The Good: Halloween is, as I mentioned before, a game-changing horror film that really has inspired and shaped much of what the common “slasher” film has become since its release. Regardless of its generally tame gore factor, this film still to this day carries a trunk load of psychological and horrifying elements. A masked man who carries out his kills swiftly and quietly with what appears to be no reason other than he just decides he wants to. The stares through the mask, the visuals of Myers peering in windows and through bushes makes any fear of the “boogeyman” seem as though they could happen to you. Oh and I can’t forget to mention the theme song that sends chills down the spine of anyone who has witnessed the madness. I mean, I even used it in my Halloween Podcast intro.

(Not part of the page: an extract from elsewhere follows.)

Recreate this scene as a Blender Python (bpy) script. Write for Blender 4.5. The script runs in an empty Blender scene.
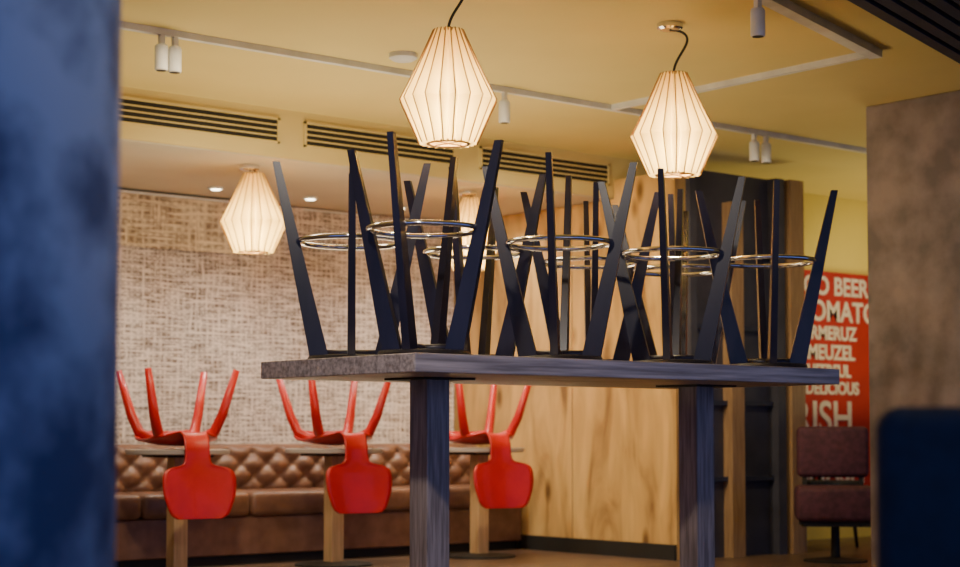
import bpy, bmesh, math, random
from mathutils import Vector, Matrix
random.seed(4)
C = bpy.context.scene.collection

# ------------------------------------------------------------------ materials
def new_mat(name):
    m = bpy.data.materials.new(name); m.use_nodes = True
    nt = m.node_tree; nt.nodes.clear()
    out = nt.nodes.new('ShaderNodeOutputMaterial')
    return m, nt, out

def N(nt, t, **kw):
    n = nt.nodes.new(t)
    for k, v in kw.items():
        if k.startswith('i_'): n.inputs[k[2:].replace('_', ' ')].default_value = v
        else: setattr(n, k, v)
    return n

def pmat(name, c1, c2=None, rough=.5, metal=0., scale=6., stretch=(1, 1, 1), bump=0., spec=.5, detail=6., lo=.35, hi=.65, coat=0.):
    m, nt, out = new_mat(name)
    b = N(nt, 'ShaderNodeBsdfPrincipled')
    b.inputs['Roughness'].default_value = rough
    b.inputs['Metallic'].default_value = metal
    b.inputs['Specular IOR Level'].default_value = spec
    b.inputs['Coat Weight'].default_value = coat
    nt.links.new(b.outputs[0], out.inputs[0])
    if c2 is None: c2 = tuple(c * .8 for c in c1)
    tc = N(nt, 'ShaderNodeTexCoord'); mp = N(nt, 'ShaderNodeMapping')
    mp.inputs['Scale'].default_value = stretch
    nz = N(nt, 'ShaderNodeTexNoise'); nz.inputs['Scale'].default_value = scale; nz.inputs['Detail'].default_value = detail
    cr = N(nt, 'ShaderNodeValToRGB')
    cr.color_ramp.elements[0].position = lo; cr.color_ramp.elements[1].position = hi
    cr.color_ramp.elements[0].color = (*c2, 1); cr.color_ramp.elements[1].color = (*c1, 1)
    nt.links.new(tc.outputs['Object'], mp.inputs[0]); nt.links.new(mp.outputs[0], nz.inputs[0])
    nt.links.new(nz.outputs[0], cr.inputs[0]); nt.links.new(cr.outputs[0], b.inputs['Base Color'])
    if bump:
        bp = N(nt, 'ShaderNodeBump'); bp.inputs['Strength'].default_value = bump; bp.inputs['Distance'].default_value = .01
        nt.links.new(nz.outputs[0], bp.inputs['Height']); nt.links.new(bp.outputs[0], b.inputs['Normal'])
    return m

def emis(name, col, s):
    m, nt, out = new_mat(name)
    e = N(nt, 'ShaderNodeEmission'); e.inputs[0].default_value = (*col, 1); e.inputs[1].default_value = s
    nt.links.new(e.outputs[0], out.inputs[0]); return m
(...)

The Bad: It would be cool if there was a bit more of a gore factor to it, but as stated before this doesn’t take away from the movie. In a way it makes it even creepier. I really don’t have much bad to say about it.

Overall: What can I say that I already haven’t said here? It’s the quintessential Halloween film and has stood the test of time, terrifying viewers over multiple generations and will continue to do so.